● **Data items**
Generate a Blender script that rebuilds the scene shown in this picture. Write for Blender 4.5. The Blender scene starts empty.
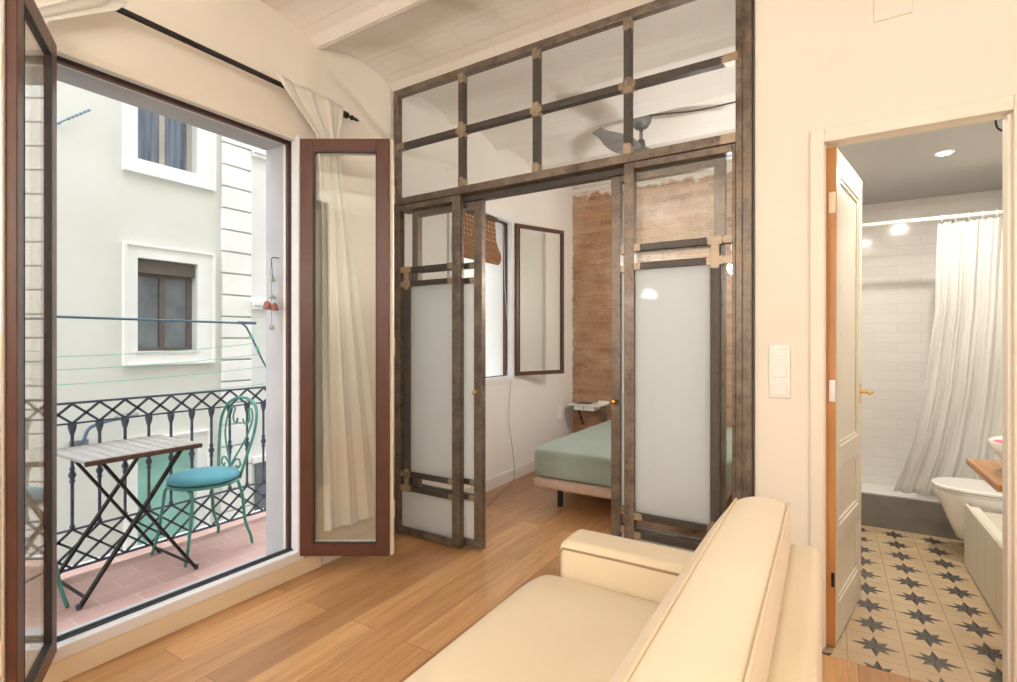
import bpy, bmesh, math, random
from mathutils import Vector, Matrix
random.seed(7)
PI = math.pi
SC = bpy.context.scene
COL = SC.collection

# ------------------------------------------------------------------ node helpers
class V:
    """a float socket with arithmetic"""
    def __init__(s, nt, sock): s.nt, s.s = nt, sock
    def op(s, o, kind, rev=False, c=None):
        n = s.nt.nodes.new('ShaderNodeMath'); n.operation = kind
        a, b = (o, s) if rev else (s, o)
        for i, x in enumerate((a, b, c)):
            if x is None: continue
            if isinstance(x, V): s.nt.links.new(x.s, n.inputs[i])
            else: n.inputs[i].default_value = x
        return V(s.nt, n.outputs[0])
    def __add__(s, o): return s.op(o, 'ADD')
    def __radd__(s, o): return s.op(o, 'ADD')
    def __sub__(s, o): return s.op(o, 'SUBTRACT')
    def __rsub__(s, o): return s.op(o, 'SUBTRACT', True)
    def __mul__(s, o): return s.op(o, 'MULTIPLY')
    def __rmul__(s, o): return s.op(o, 'MULTIPLY')
    def __truediv__(s, o): return s.op(o, 'DIVIDE')
    def __rtruediv__(s, o): return s.op(o, 'DIVIDE', True)
    def f(s, kind, o=None, c=None): return s.op(o, kind, False, c)

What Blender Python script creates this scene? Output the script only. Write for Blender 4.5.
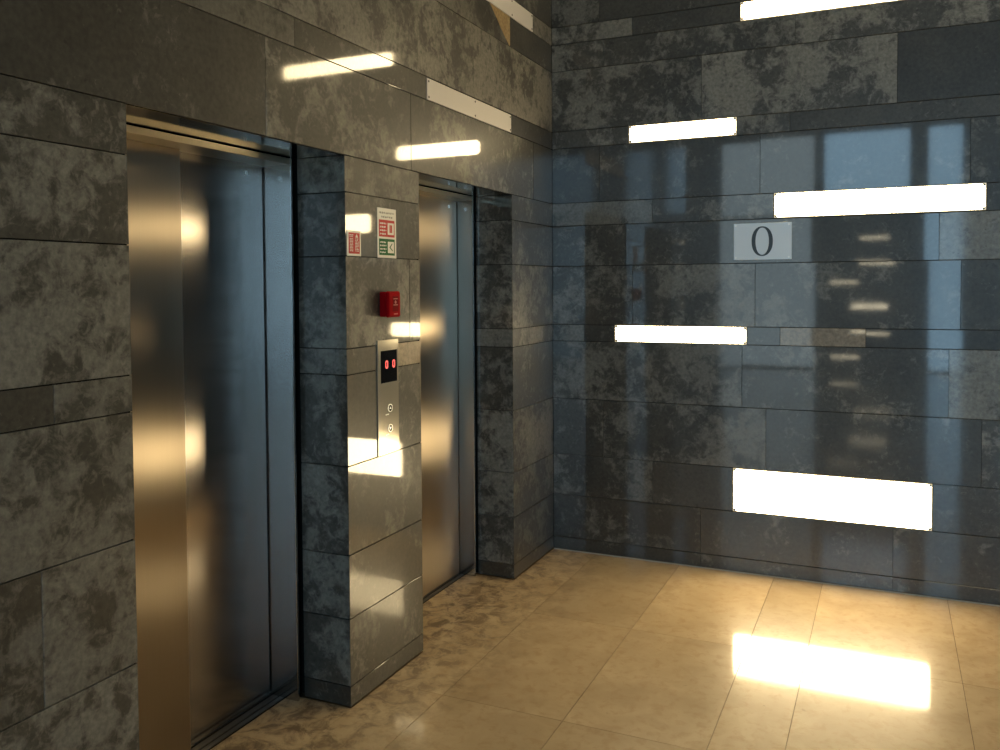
import bpy, math, random
from mathutils import Matrix, Vector

C = bpy.context.scene.collection
SC = bpy.context.scene
for o in list(bpy.data.objects):
    bpy.data.objects.remove(o)

# ------------------------------------------------------------------ camera
cam_d = bpy.data.cameras.new('camera')
cam = bpy.data.objects.new('camera', cam_d)
C.objects.link(cam)
fw = Vector((-0.4142720, 0.9095300, -0.0336747))
rt = Vector((0.9101161, 0.4143052, -0.0063139))
up = rt.cross(fw)
cam.matrix_world = Matrix((
    (rt.x, up.x, -fw.x, 1.87266),
    (rt.y, up.y, -fw.y, -4.88916),
    (rt.z, up.z, -fw.z, 1.62),
    (0, 0, 0, 1)))
cam_d.sensor_width = 36.0
cam_d.lens = 855.3956 / 1000 * 36.0
cam_d.shift_y = -0.060
cam_d.clip_start = 0.05
cam_d.clip_end = 200
SC.camera = cam

# ------------------------------------------------------------------ colour management
SC.view_settings.view_transform = 'Standard'
SC.view_settings.look = 'None'
SC.view_settings.gamma = 1.0
SC.view_settings.use_curve_mapping = False
SC.view_settings.exposure = 0.0
SC.cycles.max_bounces = 10
SC.cycles.diffuse_bounces = 5
SC.cycles.glossy_bounces = 6
SC.cycles.transmission_bounces = 6
SC.cycles.transparent_max_bounces = 8
SC.cycles.use_denoising = True
SC.cycles.sample_clamp_indirect = 12.0

# ------------------------------------------------------------------ world: overcast daylight outside the lobby
SKY = 6.2
world = bpy.data.worlds.new('world')
SC.world = world
world.use_nodes = True
wn = world.node_tree.nodes
bg = wn['Background']
bg.inputs['Color'].default_value = (0.44, 0.75, 1.0, 1)
wl = world.node_tree.links
geo = wn.new('ShaderNodeTexCoord')
wsep = wn.new('ShaderNodeSeparateXYZ')
wmap = wn.new('ShaderNodeMapRange')             # dim buildings at the horizon, brighter overcast sky above
wl.new(geo.outputs['Generated'], wsep.inputs[0])
wl.new(wsep.outputs[2], wmap.inputs['Value'])
wmap.inputs['From Min'].default_value = 0.08
wmap.inputs['From Max'].default_value = 0.30
wmap.inputs['To Min'].default_value = SKY
wmap.inputs['To Max'].default_value = SKY * 1.4
wl.new(wmap.outputs[0], bg.inputs['Strength'])

LAMP = 29.0                       # strength of the lit wall panels
LAMP_COL = (1.0, 0.78, 0.43, 1)

# room extents (metres): corner of the two stone walls is the origin
XR, YF, YE, XW, ZC = 7.0, -12.0, -5.6, -3.2, 6.3
YC = -3.75                        # left wall cladding stops here; unseen matte dark wall beyond, added against stray reflections
RNG = random.Random(7)


def portal(name, loc, sx, sy, rot):
    d = bpy.data.lights.new(name, 'AREA')
    d.shape = 'RECTANGLE'
    d.size, d.size_y = sx, sy
    d.cycles.is_portal = True
    o = bpy.data.objects.new(name, d)
    o.location = loc
    o.rotation_euler = rot
    C.objects.link(o)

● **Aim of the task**
Write out the listing word for word, omitting the pictures it holds.

● **Exercise solution**
Generate a Blender script that rebuilds the scene shown in this picture. Write for Blender 4.5. The Blender scene starts empty.
import bpy, bmesh, math, random
from mathutils import Vector, Matrix
random.seed(7)
PI = math.pi
SC = bpy.context.scene
COL = SC.collection

# ------------------------------------------------------------------ node helpers
class V:
    """a float socket with arithmetic"""
    def __init__(s, nt, sock): s.nt, s.s = nt, sock
    def op(s, o, kind, rev=False, c=None):
        n = s.nt.nodes.new('ShaderNodeMath'); n.operation = kind
        a, b = (o, s) if rev else (s, o)
        for i, x in enumerate((a, b, c)):
            if x is None: continue
            if isinstance(x, V): s.nt.links.new(x.s, n.inputs[i])
            else: n.inputs[i].default_value = x
        return V(s.nt, n.outputs[0])
    def __add__(s, o): return s.op(o, 'ADD')
    def __radd__(s, o): return s.op(o, 'ADD')
    def __sub__(s, o): return s.op(o, 'SUBTRACT')
    def __rsub__(s, o): return s.op(o, 'SUBTRACT', True)
    def __mul__(s, o): return s.op(o, 'MULTIPLY')
    def __rmul__(s, o): return s.op(o, 'MULTIPLY')
    def __truediv__(s, o): return s.op(o, 'DIVIDE')
    def __rtruediv__(s, o): return s.op(o, 'DIVIDE', True)
    def f(s, kind, o=None, c=None): return s.op(o, kind, False, c)

What Blender Python script creates this scene? Output the script only. Write for Blender 4.5.
import bpy, math, random
from mathutils import Matrix, Vector

C = bpy.context.scene.collection
SC = bpy.context.scene
for o in list(bpy.data.objects):
    bpy.data.objects.remove(o)

# ------------------------------------------------------------------ camera
cam_d = bpy.data.cameras.new('camera')
cam = bpy.data.objects.new('camera', cam_d)
C.objects.link(cam)
fw = Vector((-0.4142720, 0.9095300, -0.0336747))
rt = Vector((0.9101161, 0.4143052, -0.0063139))
up = rt.cross(fw)
cam.matrix_world = Matrix((
    (rt.x, up.x, -fw.x, 1.87266),
    (rt.y, up.y, -fw.y, -4.88916),
    (rt.z, up.z, -fw.z, 1.62),
    (0, 0, 0, 1)))
cam_d.sensor_width = 36.0
cam_d.lens = 855.3956 / 1000 * 36.0
cam_d.shift_y = -0.060
cam_d.clip_start = 0.05
cam_d.clip_end = 200
SC.camera = cam

# ------------------------------------------------------------------ colour management
SC.view_settings.view_transform = 'Standard'
SC.view_settings.look = 'None'
SC.view_settings.gamma = 1.0
SC.view_settings.use_curve_mapping = False
SC.view_settings.exposure = 0.0
SC.cycles.max_bounces = 10
SC.cycles.diffuse_bounces = 5
SC.cycles.glossy_bounces = 6
SC.cycles.transmission_bounces = 6
SC.cycles.transparent_max_bounces = 8
SC.cycles.use_denoising = True
SC.cycles.sample_clamp_indirect = 12.0

# ------------------------------------------------------------------ world: overcast daylight outside the lobby
SKY = 6.2
world = bpy.data.worlds.new('world')
SC.world = world
world.use_nodes = True
wn = world.node_tree.nodes
bg = wn['Background']
bg.inputs['Color'].default_value = (0.44, 0.75, 1.0, 1)
wl = world.node_tree.links
geo = wn.new('ShaderNodeTexCoord')
wsep = wn.new('ShaderNodeSeparateXYZ')
wmap = wn.new('ShaderNodeMapRange')             # dim buildings at the horizon, brighter overcast sky above
wl.new(geo.outputs['Generated'], wsep.inputs[0])
wl.new(wsep.outputs[2], wmap.inputs['Value'])
wmap.inputs['From Min'].default_value = 0.08
wmap.inputs['From Max'].default_value = 0.30
wmap.inputs['To Min'].default_value = SKY
wmap.inputs['To Max'].default_value = SKY * 1.4
wl.new(wmap.outputs[0], bg.inputs['Strength'])

LAMP = 29.0                       # strength of the lit wall panels
LAMP_COL = (1.0, 0.78, 0.43, 1)

# room extents (metres): corner of the two stone walls is the origin
XR, YF, YE, XW, ZC = 7.0, -12.0, -5.6, -3.2, 6.3
YC = -3.75                        # left wall cladding stops here; unseen matte dark wall beyond, added against stray reflections
RNG = random.Random(7)


def portal(name, loc, sx, sy, rot):
    d = bpy.data.lights.new(name, 'AREA')
    d.shape = 'RECTANGLE'
    d.size, d.size_y = sx, sy
    d.cycles.is_portal = True
    o = bpy.data.objects.new(name, d)
    o.location = loc
    o.rotation_euler = rot
    C.objects.link(o)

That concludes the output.